It might seem a bit strange to kick-off this blog that is presumably about buying things with a post about the exact opposite. Well this post isn’t exactly about things that I don’t buy, but more about things that I don’t spend time buying. Because while time can be converted into money through labor or investment, money can’t be fully converted back to time since your personal stock is finite. All of which to say, saving time is a principle I follow and informs my life philosophy.

Amongst my friends I’m notorious for being a tech early adopter and buyer of all things gadgety. But I’m also known for being frugal and efficient, which probably allows me to get the latest government surveillance device in your house or the best Fitbit money can buy. Both Meredith (my better half) and I work (ok ok, you got me, I’m a grad student, but would you be convinced if I said I’m a really busy one?) and like most dual-income earners we really value the time we can spend together. So how do we do this?

Saving time by buying on your own terms

Multiple factors are converging to make it possible for you to run your life with just-in-time efficiency like a good ol’ fashioned Dell supply chain. There’s the major scramble for market share by established players in the goods delivery market, numerous on demand service providers funded by private equity, and of course, the ease of doing all of this on your phone or computer. Competition + flush with PE cash + technology = wins for consumers.

This allows us to “buy on our terms” in ways that are accessible to most people. We rarely wait in line unless we really want to (I think the last line we waited in was to see Furious 7! Vin Diesel voice: “one last ride”) or need to.

Ensuring you have what you need for your life

We’re able to ensure we have good healthy food for the week, snacks, and all of our household items (soap, shampoo, toothpaste, toilet paper, cat litter) without ever having to go to the store or mall (I can’t remember the last time we were in an actual mall). And all of these services are flexible enough to allow us to easily tweak them if we go out of town or if our plans change.

We rely on a combination of Amazon Subscribe and SaveBlue Apron (started by our high school classmate and valedictorian extrordinaire Matt Salzberg), Nature Box (co-founded by our high school classmate and snack master Ken Chen), and Fresh Direct to ensure our house runs smoothly. Each service has built-in automation so that you can put your supply chain on auto-pilot for the most part.

Downsides

Now, what are the downsides? First, we live in a city (Philadelphia) and having your boxes stolen off of your front porch is a regular occurrence if you leave them there for more than a few hours. So usually I try to schedule deliveries (UPS My Choice is a godsend) for times I’m home. This has been particularly difficult this semester with lab work, TA duties, classes, and meetings so I’ve tried stacking everything to be delivered on Mondays. Second, it usually takes six months to get a good idea of how much of one product you need. Amazon Subscribe and Save has been whittling down the products that they have in the program, which means some delivery schedule adjustment is necessary when your normal 12 toilet paper roll delivery is now 36 rolls.
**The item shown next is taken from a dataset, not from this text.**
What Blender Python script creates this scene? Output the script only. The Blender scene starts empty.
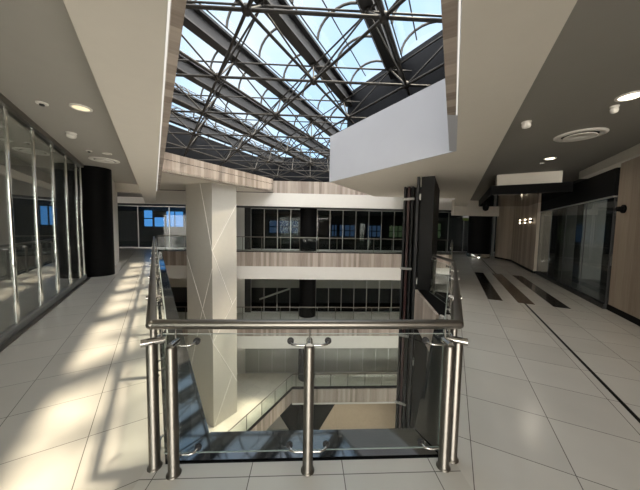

Third, sometimes things get left off of the delivery truck or the store runs out of it (Fresh Direct, I’m looking at you, although you’ve been much better than Peapod) and you don’t find out until it is too late. Then, you might actually have to go to the store to get stuff. But other than that, you can leave that part of your life on auto-pilot so that you can concentrate on the things and people that matter most to you.